Set down the material below in full, matching it exactly.
begin Data
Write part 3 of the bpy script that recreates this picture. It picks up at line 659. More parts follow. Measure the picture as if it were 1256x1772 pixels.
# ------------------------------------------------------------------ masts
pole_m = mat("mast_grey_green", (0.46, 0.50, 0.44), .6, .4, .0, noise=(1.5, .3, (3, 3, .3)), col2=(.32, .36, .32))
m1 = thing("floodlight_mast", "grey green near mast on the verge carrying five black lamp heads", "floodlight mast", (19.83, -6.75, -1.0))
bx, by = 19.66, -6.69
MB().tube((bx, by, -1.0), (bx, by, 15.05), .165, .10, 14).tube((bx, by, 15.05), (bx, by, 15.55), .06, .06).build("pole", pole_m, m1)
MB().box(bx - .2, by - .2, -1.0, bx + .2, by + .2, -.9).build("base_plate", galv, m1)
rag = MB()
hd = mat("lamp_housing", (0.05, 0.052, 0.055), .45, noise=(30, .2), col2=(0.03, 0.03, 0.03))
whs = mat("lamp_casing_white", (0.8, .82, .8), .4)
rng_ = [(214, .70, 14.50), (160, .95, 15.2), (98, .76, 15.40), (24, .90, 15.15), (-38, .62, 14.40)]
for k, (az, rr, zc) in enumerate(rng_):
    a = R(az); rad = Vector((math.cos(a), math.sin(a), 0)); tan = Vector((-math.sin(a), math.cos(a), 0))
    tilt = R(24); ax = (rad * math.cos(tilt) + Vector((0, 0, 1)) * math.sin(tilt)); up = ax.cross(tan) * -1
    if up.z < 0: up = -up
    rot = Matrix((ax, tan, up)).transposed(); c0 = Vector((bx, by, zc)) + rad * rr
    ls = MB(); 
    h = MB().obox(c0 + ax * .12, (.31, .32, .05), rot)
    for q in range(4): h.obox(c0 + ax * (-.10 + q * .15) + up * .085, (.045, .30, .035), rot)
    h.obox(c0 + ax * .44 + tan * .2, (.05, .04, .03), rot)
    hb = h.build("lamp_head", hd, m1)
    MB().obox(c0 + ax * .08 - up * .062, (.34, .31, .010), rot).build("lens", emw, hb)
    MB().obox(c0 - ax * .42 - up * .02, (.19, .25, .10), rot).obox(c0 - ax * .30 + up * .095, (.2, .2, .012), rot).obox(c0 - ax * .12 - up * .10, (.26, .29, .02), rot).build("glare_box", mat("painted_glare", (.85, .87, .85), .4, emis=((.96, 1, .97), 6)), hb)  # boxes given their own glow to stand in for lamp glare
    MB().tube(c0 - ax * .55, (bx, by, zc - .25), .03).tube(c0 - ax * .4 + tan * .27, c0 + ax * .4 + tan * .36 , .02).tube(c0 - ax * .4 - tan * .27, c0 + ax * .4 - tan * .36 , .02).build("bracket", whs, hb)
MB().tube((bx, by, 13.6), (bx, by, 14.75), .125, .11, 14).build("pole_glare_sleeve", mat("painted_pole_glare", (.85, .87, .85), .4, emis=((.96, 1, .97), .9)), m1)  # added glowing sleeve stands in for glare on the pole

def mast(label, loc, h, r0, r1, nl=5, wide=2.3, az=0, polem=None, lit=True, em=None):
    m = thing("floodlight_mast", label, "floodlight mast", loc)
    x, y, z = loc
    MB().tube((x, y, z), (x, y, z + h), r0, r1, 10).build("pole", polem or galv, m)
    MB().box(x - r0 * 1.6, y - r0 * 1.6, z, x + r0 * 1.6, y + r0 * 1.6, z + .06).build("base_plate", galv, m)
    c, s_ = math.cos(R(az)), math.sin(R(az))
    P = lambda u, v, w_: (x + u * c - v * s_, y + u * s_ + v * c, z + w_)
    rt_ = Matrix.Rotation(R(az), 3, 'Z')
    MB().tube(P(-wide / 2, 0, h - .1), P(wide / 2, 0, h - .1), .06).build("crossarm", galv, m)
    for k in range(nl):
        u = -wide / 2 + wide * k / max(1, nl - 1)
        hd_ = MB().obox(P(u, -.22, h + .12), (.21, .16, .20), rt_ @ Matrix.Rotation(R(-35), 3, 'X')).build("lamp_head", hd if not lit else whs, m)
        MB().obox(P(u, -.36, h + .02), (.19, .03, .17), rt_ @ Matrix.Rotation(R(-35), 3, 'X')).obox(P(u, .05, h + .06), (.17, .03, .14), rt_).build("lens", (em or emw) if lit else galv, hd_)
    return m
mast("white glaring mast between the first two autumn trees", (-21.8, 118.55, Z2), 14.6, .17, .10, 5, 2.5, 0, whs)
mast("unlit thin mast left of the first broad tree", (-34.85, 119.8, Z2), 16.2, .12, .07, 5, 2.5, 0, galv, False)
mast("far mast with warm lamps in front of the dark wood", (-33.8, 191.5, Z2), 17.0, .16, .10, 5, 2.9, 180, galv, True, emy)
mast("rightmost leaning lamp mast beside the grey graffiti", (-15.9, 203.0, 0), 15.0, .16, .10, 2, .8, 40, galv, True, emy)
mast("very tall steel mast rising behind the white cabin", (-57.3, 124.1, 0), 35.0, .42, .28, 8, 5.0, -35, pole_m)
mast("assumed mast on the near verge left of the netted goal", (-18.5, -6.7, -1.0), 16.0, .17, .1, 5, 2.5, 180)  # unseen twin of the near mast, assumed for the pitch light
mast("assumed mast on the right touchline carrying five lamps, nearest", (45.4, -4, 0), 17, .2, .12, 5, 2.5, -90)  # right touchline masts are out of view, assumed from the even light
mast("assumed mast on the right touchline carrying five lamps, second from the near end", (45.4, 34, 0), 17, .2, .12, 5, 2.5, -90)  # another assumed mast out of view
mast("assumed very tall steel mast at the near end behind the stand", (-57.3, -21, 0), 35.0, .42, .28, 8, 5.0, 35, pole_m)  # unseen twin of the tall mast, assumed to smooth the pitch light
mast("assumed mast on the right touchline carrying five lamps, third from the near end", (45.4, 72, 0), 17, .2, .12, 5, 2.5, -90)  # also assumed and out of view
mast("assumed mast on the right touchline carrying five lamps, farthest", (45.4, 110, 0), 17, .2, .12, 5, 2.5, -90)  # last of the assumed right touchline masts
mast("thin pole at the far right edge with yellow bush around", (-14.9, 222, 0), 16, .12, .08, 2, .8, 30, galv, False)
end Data
** Exercise answer **
Write part 3 of the bpy script that recreates this picture. It picks up at line 659. More parts follow. Measure the picture as if it were 1256x1772 pixels.
# ------------------------------------------------------------------ masts
pole_m = mat("mast_grey_green", (0.46, 0.50, 0.44), .6, .4, .0, noise=(1.5, .3, (3, 3, .3)), col2=(.32, .36, .32))
m1 = thing("floodlight_mast", "grey green near mast on the verge carrying five black lamp heads", "floodlight mast", (19.83, -6.75, -1.0))
bx, by = 19.66, -6.69
MB().tube((bx, by, -1.0), (bx, by, 15.05), .165, .10, 14).tube((bx, by, 15.05), (bx, by, 15.55), .06, .06).build("pole", pole_m, m1)
MB().box(bx - .2, by - .2, -1.0, bx + .2, by + .2, -.9).build("base_plate", galv, m1)
rag = MB()
hd = mat("lamp_housing", (0.05, 0.052, 0.055), .45, noise=(30, .2), col2=(0.03, 0.03, 0.03))
whs = mat("lamp_casing_white", (0.8, .82, .8), .4)
rng_ = [(214, .70, 14.50), (160, .95, 15.2), (98, .76, 15.40), (24, .90, 15.15), (-38, .62, 14.40)]
for k, (az, rr, zc) in enumerate(rng_):
    a = R(az); rad = Vector((math.cos(a), math.sin(a), 0)); tan = Vector((-math.sin(a), math.cos(a), 0))
    tilt = R(24); ax = (rad * math.cos(tilt) + Vector((0, 0, 1)) * math.sin(tilt)); up = ax.cross(tan) * -1
    if up.z < 0: up = -up
    rot = Matrix((ax, tan, up)).transposed(); c0 = Vector((bx, by, zc)) + rad * rr
    ls = MB(); 
    h = MB().obox(c0 + ax * .12, (.31, .32, .05), rot)
    for q in range(4): h.obox(c0 + ax * (-.10 + q * .15) + up * .085, (.045, .30, .035), rot)
    h.obox(c0 + ax * .44 + tan * .2, (.05, .04, .03), rot)
    hb = h.build("lamp_head", hd, m1)
    MB().obox(c0 + ax * .08 - up * .062, (.34, .31, .010), rot).build("lens", emw, hb)
    MB().obox(c0 - ax * .42 - up * .02, (.19, .25, .10), rot).obox(c0 - ax * .30 + up * .095, (.2, .2, .012), rot).obox(c0 - ax * .12 - up * .10, (.26, .29, .02), rot).build("glare_box", mat("painted_glare", (.85, .87, .85), .4, emis=((.96, 1, .97), 6)), hb)  # boxes given their own glow to stand in for lamp glare
    MB().tube(c0 - ax * .55, (bx, by, zc - .25), .03).tube(c0 - ax * .4 + tan * .27, c0 + ax * .4 + tan * .36 , .02).tube(c0 - ax * .4 - tan * .27, c0 + ax * .4 - tan * .36 , .02).build("bracket", whs, hb)
MB().tube((bx, by, 13.6), (bx, by, 14.75), .125, .11, 14).build("pole_glare_sleeve", mat("painted_pole_glare", (.85, .87, .85), .4, emis=((.96, 1, .97), .9)), m1)  # added glowing sleeve stands in for glare on the pole

def mast(label, loc, h, r0, r1, nl=5, wide=2.3, az=0, polem=None, lit=True, em=None):
    m = thing("floodlight_mast", label, "floodlight mast", loc)
    x, y, z = loc
    MB().tube((x, y, z), (x, y, z + h), r0, r1, 10).build("pole", polem or galv, m)
    MB().box(x - r0 * 1.6, y - r0 * 1.6, z, x + r0 * 1.6, y + r0 * 1.6, z + .06).build("base_plate", galv, m)
    c, s_ = math.cos(R(az)), math.sin(R(az))
    P = lambda u, v, w_: (x + u * c - v * s_, y + u * s_ + v * c, z + w_)
    rt_ = Matrix.Rotation(R(az), 3, 'Z')
    MB().tube(P(-wide / 2, 0, h - .1), P(wide / 2, 0, h - .1), .06).build("crossarm", galv, m)
    for k in range(nl):
        u = -wide / 2 + wide * k / max(1, nl - 1)
        hd_ = MB().obox(P(u, -.22, h + .12), (.21, .16, .20), rt_ @ Matrix.Rotation(R(-35), 3, 'X')).build("lamp_head", hd if not lit else whs, m)
        MB().obox(P(u, -.36, h + .02), (.19, .03, .17), rt_ @ Matrix.Rotation(R(-35), 3, 'X')).obox(P(u, .05, h + .06), (.17, .03, .14), rt_).build("lens", (em or emw) if lit else galv, hd_)
    return m
mast("white glaring mast between the first two autumn trees", (-21.8, 118.55, Z2), 14.6, .17, .10, 5, 2.5, 0, whs)
mast("unlit thin mast left of the first broad tree", (-34.85, 119.8, Z2), 16.2, .12, .07, 5, 2.5, 0, galv, False)
mast("far mast with warm lamps in front of the dark wood", (-33.8, 191.5, Z2), 17.0, .16, .10, 5, 2.9, 180, galv, True, emy)
mast("rightmost leaning lamp mast beside the grey graffiti", (-15.9, 203.0, 0), 15.0, .16, .10, 2, .8, 40, galv, True, emy)
mast("very tall steel mast rising behind the white cabin", (-57.3, 124.1, 0), 35.0, .42, .28, 8, 5.0, -35, pole_m)
mast("assumed mast on the near verge left of the netted goal", (-18.5, -6.7, -1.0), 16.0, .17, .1, 5, 2.5, 180)  # unseen twin of the near mast, assumed for the pitch light
mast("assumed mast on the right touchline carrying five lamps, nearest", (45.4, -4, 0), 17, .2, .12, 5, 2.5, -90)  # right touchline masts are out of view, assumed from the even light
mast("assumed mast on the right touchline carrying five lamps, second from the near end", (45.4, 34, 0), 17, .2, .12, 5, 2.5, -90)  # another assumed mast out of view
mast("assumed very tall steel mast at the near end behind the stand", (-57.3, -21, 0), 35.0, .42, .28, 8, 5.0, 35, pole_m)  # unseen twin of the tall mast, assumed to smooth the pitch light
mast("assumed mast on the right touchline carrying five lamps, third from the near end", (45.4, 72, 0), 17, .2, .12, 5, 2.5, -90)  # also assumed and out of view
mast("assumed mast on the right touchline carrying five lamps, farthest", (45.4, 110, 0), 17, .2, .12, 5, 2.5, -90)  # last of the assumed right touchline masts
mast("thin pole at the far right edge with yellow bush around", (-14.9, 222, 0), 16, .12, .08, 2, .8, 30, galv, False)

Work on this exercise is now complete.